§ EXERCISE
Write the data out again in full, with no departure from the original.

§ DATA BLOCK
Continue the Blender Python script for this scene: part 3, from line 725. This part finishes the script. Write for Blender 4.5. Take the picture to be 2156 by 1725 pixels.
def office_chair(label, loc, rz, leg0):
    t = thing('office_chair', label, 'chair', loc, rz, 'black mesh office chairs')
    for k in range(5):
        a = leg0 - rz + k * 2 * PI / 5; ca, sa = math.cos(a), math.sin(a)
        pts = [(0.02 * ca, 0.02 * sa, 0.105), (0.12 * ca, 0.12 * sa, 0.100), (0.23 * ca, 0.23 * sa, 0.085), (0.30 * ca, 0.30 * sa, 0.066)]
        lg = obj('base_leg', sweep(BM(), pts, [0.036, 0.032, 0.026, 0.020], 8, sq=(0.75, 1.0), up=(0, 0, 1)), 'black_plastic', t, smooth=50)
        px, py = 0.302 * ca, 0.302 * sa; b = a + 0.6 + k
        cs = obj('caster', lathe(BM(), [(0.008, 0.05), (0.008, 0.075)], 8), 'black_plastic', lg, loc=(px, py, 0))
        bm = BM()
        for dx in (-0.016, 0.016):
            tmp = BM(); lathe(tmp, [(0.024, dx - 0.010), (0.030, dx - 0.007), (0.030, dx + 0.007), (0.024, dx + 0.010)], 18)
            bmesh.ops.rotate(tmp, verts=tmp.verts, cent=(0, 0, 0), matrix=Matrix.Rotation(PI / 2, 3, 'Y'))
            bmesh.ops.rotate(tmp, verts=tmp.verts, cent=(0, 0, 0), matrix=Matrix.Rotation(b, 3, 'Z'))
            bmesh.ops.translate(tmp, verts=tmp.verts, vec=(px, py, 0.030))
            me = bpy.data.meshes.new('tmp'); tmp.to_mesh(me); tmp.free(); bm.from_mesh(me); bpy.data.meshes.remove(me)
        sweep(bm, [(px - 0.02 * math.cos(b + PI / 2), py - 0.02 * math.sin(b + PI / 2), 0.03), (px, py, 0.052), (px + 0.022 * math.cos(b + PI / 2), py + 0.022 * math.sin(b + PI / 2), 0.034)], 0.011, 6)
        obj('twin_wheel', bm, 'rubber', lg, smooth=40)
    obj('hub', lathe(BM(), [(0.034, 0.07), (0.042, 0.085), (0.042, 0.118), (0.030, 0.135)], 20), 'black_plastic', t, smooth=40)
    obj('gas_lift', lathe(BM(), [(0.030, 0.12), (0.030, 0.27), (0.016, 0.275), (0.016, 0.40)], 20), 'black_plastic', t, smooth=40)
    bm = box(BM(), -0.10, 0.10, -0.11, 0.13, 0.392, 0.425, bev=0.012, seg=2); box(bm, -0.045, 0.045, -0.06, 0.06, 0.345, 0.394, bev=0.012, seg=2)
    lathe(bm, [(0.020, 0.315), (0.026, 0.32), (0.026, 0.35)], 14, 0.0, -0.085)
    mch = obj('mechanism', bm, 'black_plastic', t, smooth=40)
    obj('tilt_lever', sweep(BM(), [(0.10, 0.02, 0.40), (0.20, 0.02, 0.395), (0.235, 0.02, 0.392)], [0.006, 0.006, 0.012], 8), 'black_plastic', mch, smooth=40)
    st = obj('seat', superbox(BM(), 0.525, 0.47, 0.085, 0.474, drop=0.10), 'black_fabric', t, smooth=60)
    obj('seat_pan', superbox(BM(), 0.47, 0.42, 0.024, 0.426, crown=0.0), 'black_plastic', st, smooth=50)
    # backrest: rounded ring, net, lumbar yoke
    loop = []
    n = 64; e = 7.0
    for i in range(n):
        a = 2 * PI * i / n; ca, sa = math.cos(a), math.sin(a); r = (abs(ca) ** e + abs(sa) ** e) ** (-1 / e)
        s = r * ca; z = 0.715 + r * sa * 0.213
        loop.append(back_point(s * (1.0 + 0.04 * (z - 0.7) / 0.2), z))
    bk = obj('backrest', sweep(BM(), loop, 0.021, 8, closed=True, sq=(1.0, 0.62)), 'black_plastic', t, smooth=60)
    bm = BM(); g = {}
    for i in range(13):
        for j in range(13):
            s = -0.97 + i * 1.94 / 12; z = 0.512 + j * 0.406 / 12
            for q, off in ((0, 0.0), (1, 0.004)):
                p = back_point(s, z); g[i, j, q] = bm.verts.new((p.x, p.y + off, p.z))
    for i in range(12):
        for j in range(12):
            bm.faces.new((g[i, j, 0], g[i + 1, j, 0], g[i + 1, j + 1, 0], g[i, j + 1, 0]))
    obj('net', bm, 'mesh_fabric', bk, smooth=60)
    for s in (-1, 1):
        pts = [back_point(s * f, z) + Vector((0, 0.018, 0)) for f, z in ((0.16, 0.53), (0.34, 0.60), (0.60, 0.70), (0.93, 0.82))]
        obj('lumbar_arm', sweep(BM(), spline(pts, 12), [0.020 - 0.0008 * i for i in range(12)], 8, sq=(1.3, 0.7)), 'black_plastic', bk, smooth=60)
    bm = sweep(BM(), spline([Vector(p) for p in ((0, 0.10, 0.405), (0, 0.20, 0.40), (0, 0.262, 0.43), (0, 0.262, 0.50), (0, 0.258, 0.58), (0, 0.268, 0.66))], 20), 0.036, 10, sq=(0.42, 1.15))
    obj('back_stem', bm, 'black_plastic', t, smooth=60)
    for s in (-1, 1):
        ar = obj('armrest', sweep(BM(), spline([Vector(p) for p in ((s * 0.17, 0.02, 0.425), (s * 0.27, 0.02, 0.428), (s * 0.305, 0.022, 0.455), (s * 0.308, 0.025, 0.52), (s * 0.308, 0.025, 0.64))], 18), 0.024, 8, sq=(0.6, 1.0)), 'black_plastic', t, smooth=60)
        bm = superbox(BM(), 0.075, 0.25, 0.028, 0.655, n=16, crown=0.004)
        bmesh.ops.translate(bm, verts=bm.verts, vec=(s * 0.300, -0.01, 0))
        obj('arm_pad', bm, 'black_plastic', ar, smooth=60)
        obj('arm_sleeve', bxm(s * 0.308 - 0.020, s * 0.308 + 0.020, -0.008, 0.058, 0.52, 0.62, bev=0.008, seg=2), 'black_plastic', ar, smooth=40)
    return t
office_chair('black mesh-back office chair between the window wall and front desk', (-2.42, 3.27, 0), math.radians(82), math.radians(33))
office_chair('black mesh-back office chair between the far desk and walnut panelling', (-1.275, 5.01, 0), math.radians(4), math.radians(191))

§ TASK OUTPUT
Continue the Blender Python script for this scene: part 3, from line 725. This part finishes the script. Write for Blender 4.5. Take the picture to be 2156 by 1725 pixels.
def office_chair(label, loc, rz, leg0):
    t = thing('office_chair', label, 'chair', loc, rz, 'black mesh office chairs')
    for k in range(5):
        a = leg0 - rz + k * 2 * PI / 5; ca, sa = math.cos(a), math.sin(a)
        pts = [(0.02 * ca, 0.02 * sa, 0.105), (0.12 * ca, 0.12 * sa, 0.100), (0.23 * ca, 0.23 * sa, 0.085), (0.30 * ca, 0.30 * sa, 0.066)]
        lg = obj('base_leg', sweep(BM(), pts, [0.036, 0.032, 0.026, 0.020], 8, sq=(0.75, 1.0), up=(0, 0, 1)), 'black_plastic', t, smooth=50)
        px, py = 0.302 * ca, 0.302 * sa; b = a + 0.6 + k
        cs = obj('caster', lathe(BM(), [(0.008, 0.05), (0.008, 0.075)], 8), 'black_plastic', lg, loc=(px, py, 0))
        bm = BM()
        for dx in (-0.016, 0.016):
            tmp = BM(); lathe(tmp, [(0.024, dx - 0.010), (0.030, dx - 0.007), (0.030, dx + 0.007), (0.024, dx + 0.010)], 18)
            bmesh.ops.rotate(tmp, verts=tmp.verts, cent=(0, 0, 0), matrix=Matrix.Rotation(PI / 2, 3, 'Y'))
            bmesh.ops.rotate(tmp, verts=tmp.verts, cent=(0, 0, 0), matrix=Matrix.Rotation(b, 3, 'Z'))
            bmesh.ops.translate(tmp, verts=tmp.verts, vec=(px, py, 0.030))
            me = bpy.data.meshes.new('tmp'); tmp.to_mesh(me); tmp.free(); bm.from_mesh(me); bpy.data.meshes.remove(me)
        sweep(bm, [(px - 0.02 * math.cos(b + PI / 2), py - 0.02 * math.sin(b + PI / 2), 0.03), (px, py, 0.052), (px + 0.022 * math.cos(b + PI / 2), py + 0.022 * math.sin(b + PI / 2), 0.034)], 0.011, 6)
        obj('twin_wheel', bm, 'rubber', lg, smooth=40)
    obj('hub', lathe(BM(), [(0.034, 0.07), (0.042, 0.085), (0.042, 0.118), (0.030, 0.135)], 20), 'black_plastic', t, smooth=40)
    obj('gas_lift', lathe(BM(), [(0.030, 0.12), (0.030, 0.27), (0.016, 0.275), (0.016, 0.40)], 20), 'black_plastic', t, smooth=40)
    bm = box(BM(), -0.10, 0.10, -0.11, 0.13, 0.392, 0.425, bev=0.012, seg=2); box(bm, -0.045, 0.045, -0.06, 0.06, 0.345, 0.394, bev=0.012, seg=2)
    lathe(bm, [(0.020, 0.315), (0.026, 0.32), (0.026, 0.35)], 14, 0.0, -0.085)
    mch = obj('mechanism', bm, 'black_plastic', t, smooth=40)
    obj('tilt_lever', sweep(BM(), [(0.10, 0.02, 0.40), (0.20, 0.02, 0.395), (0.235, 0.02, 0.392)], [0.006, 0.006, 0.012], 8), 'black_plastic', mch, smooth=40)
    st = obj('seat', superbox(BM(), 0.525, 0.47, 0.085, 0.474, drop=0.10), 'black_fabric', t, smooth=60)
    obj('seat_pan', superbox(BM(), 0.47, 0.42, 0.024, 0.426, crown=0.0), 'black_plastic', st, smooth=50)
    # backrest: rounded ring, net, lumbar yoke
    loop = []
    n = 64; e = 7.0
    for i in range(n):
        a = 2 * PI * i / n; ca, sa = math.cos(a), math.sin(a); r = (abs(ca) ** e + abs(sa) ** e) ** (-1 / e)
        s = r * ca; z = 0.715 + r * sa * 0.213
        loop.append(back_point(s * (1.0 + 0.04 * (z - 0.7) / 0.2), z))
    bk = obj('backrest', sweep(BM(), loop, 0.021, 8, closed=True, sq=(1.0, 0.62)), 'black_plastic', t, smooth=60)
    bm = BM(); g = {}
    for i in range(13):
        for j in range(13):
            s = -0.97 + i * 1.94 / 12; z = 0.512 + j * 0.406 / 12
            for q, off in ((0, 0.0), (1, 0.004)):
                p = back_point(s, z); g[i, j, q] = bm.verts.new((p.x, p.y + off, p.z))
    for i in range(12):
        for j in range(12):
            bm.faces.new((g[i, j, 0], g[i + 1, j, 0], g[i + 1, j + 1, 0], g[i, j + 1, 0]))
    obj('net', bm, 'mesh_fabric', bk, smooth=60)
    for s in (-1, 1):
        pts = [back_point(s * f, z) + Vector((0, 0.018, 0)) for f, z in ((0.16, 0.53), (0.34, 0.60), (0.60, 0.70), (0.93, 0.82))]
        obj('lumbar_arm', sweep(BM(), spline(pts, 12), [0.020 - 0.0008 * i for i in range(12)], 8, sq=(1.3, 0.7)), 'black_plastic', bk, smooth=60)
    bm = sweep(BM(), spline([Vector(p) for p in ((0, 0.10, 0.405), (0, 0.20, 0.40), (0, 0.262, 0.43), (0, 0.262, 0.50), (0, 0.258, 0.58), (0, 0.268, 0.66))], 20), 0.036, 10, sq=(0.42, 1.15))
    obj('back_stem', bm, 'black_plastic', t, smooth=60)
    for s in (-1, 1):
        ar = obj('armrest', sweep(BM(), spline([Vector(p) for p in ((s * 0.17, 0.02, 0.425), (s * 0.27, 0.02, 0.428), (s * 0.305, 0.022, 0.455), (s * 0.308, 0.025, 0.52), (s * 0.308, 0.025, 0.64))], 18), 0.024, 8, sq=(0.6, 1.0)), 'black_plastic', t, smooth=60)
        bm = superbox(BM(), 0.075, 0.25, 0.028, 0.655, n=16, crown=0.004)
        bmesh.ops.translate(bm, verts=bm.verts, vec=(s * 0.300, -0.01, 0))
        obj('arm_pad', bm, 'black_plastic', ar, smooth=60)
        obj('arm_sleeve', bxm(s * 0.308 - 0.020, s * 0.308 + 0.020, -0.008, 0.058, 0.52, 0.62, bev=0.008, seg=2), 'black_plastic', ar, smooth=40)
    return t
office_chair('black mesh-back office chair between the window wall and front desk', (-2.42, 3.27, 0), math.radians(82), math.radians(33))
office_chair('black mesh-back office chair between the far desk and walnut panelling', (-1.275, 5.01, 0), math.radians(4), math.radians(191))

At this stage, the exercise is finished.